I think that anything lost there is made up for in droves by the incredible character work done this season, but something I’ll be thinking about for a bit.
What We Do in the Shadows (Season 5) — FX/Hulu
CW: Language
No show has ever had more fun with the fantasy genre than What We Do in the Shadows. What consistently impresses me most about What We Do in the Shadows is the amount of fun the show has with its premise and genre, combining VFX and an incredible attention to detail. From the khaki robes of the Energy Vampire council to Colin Robinson and Nadja-Doll’s fusion to the endlessly funny Sire, What We Do in the Shadows is always able to squeeze a joke out of whatever preposterous shenanigans the vampires are up to this week. Each joke carries with it the show’s trademark not-quite-right aesthetic, which only lends itself more to the humor and uncanniness of the show’s premise, pointing out that these vampires aren’t cool, not even a little.
I Think You Should Leave (Season 3) — Netflix
CW: Language ,cringe
Around the same time as when the third season of ITYSL dropped, this article was published in GQ, alleging that men everywhere are quoting the show and that that’s annoying. It probably is. I remember finding the show grating when I first discovered it and, as many have pointed out on Twitter—erm, X—men quoting a very silly piece of media was not invented by Tim Robinson. I spent most of my 20s quoting the 2004 seminal classic Dodgeball: A True Underdog Story. Today, in 2023, I can safely say that no show has made me laugh as hard as I Think You Should Leave and if my laughing at that is annoying to GQ writer Chloe Hall, then I don’t want to be non-annoying.
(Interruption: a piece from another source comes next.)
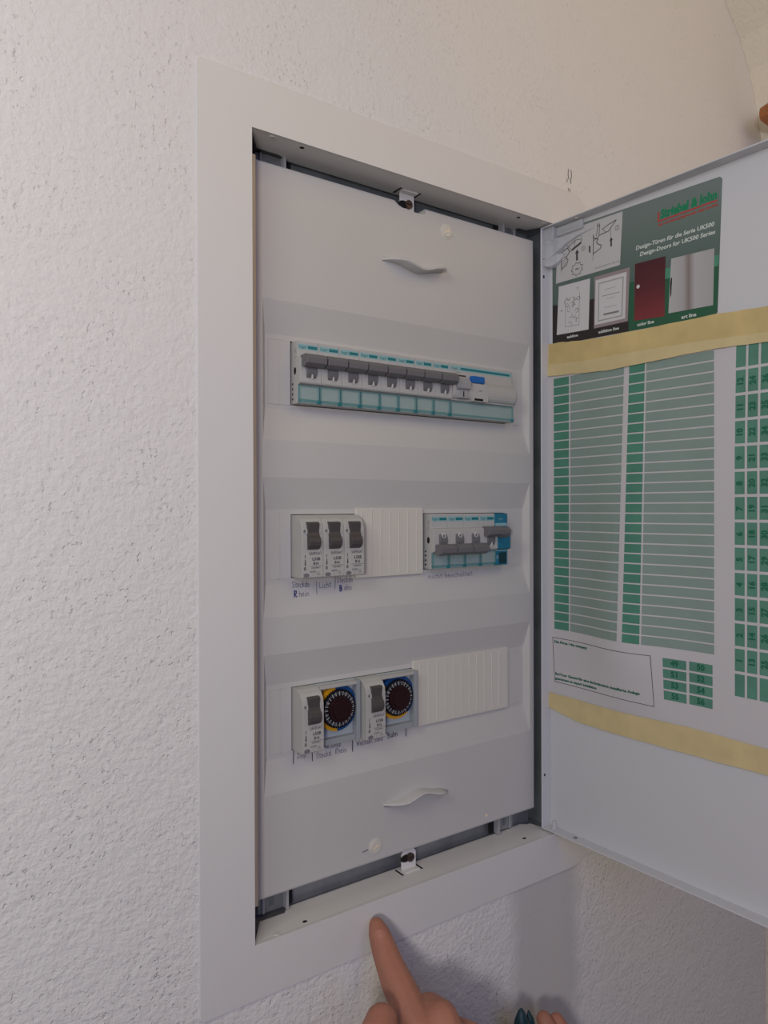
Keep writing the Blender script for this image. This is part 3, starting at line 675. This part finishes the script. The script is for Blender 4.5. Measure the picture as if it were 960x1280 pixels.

Peaky Blinders (Season 1) — Netflix
CW: Language, violence
I started watching Peaky Blinders last week because 1) I got Netflix again and 2) I’d been told it’s a fairly anti-police show, which sounded like quite the palate cleanser after The Rookie. What I’ve especially enjoyed about the show is the way it treats the police the same way it might treat any other gang. They are a faction that can be parlayed with, with their own discreet incentives and goals, rather than the ultimate arbiters of justice, and the show doesn’t really ever try to show them as a just body at all. And it also goes a long way towards showing the Peaky Blinders gang as one that provides services to their neighborhood in the form of protection from other gangs and cleanup. Does that make the Blinders good people or their organization just? No. But I think the show does portray the police exactly the same way, and that’s an interesting vibe that you don’t often get in American media.
Comments
A thing that has occurred to me early on is how I have also used "working class" to describe the show. It made me pause and think, "wait a second, is Carmy really working class? He's a small business owner, surely that's different?" And now that I actually analyze it thoroughly, it seems that there's a "self-employed working class" that might not be seeing itself as such.
Igor
2023-08-04 07:50:15 +0000 UTCThanks for these!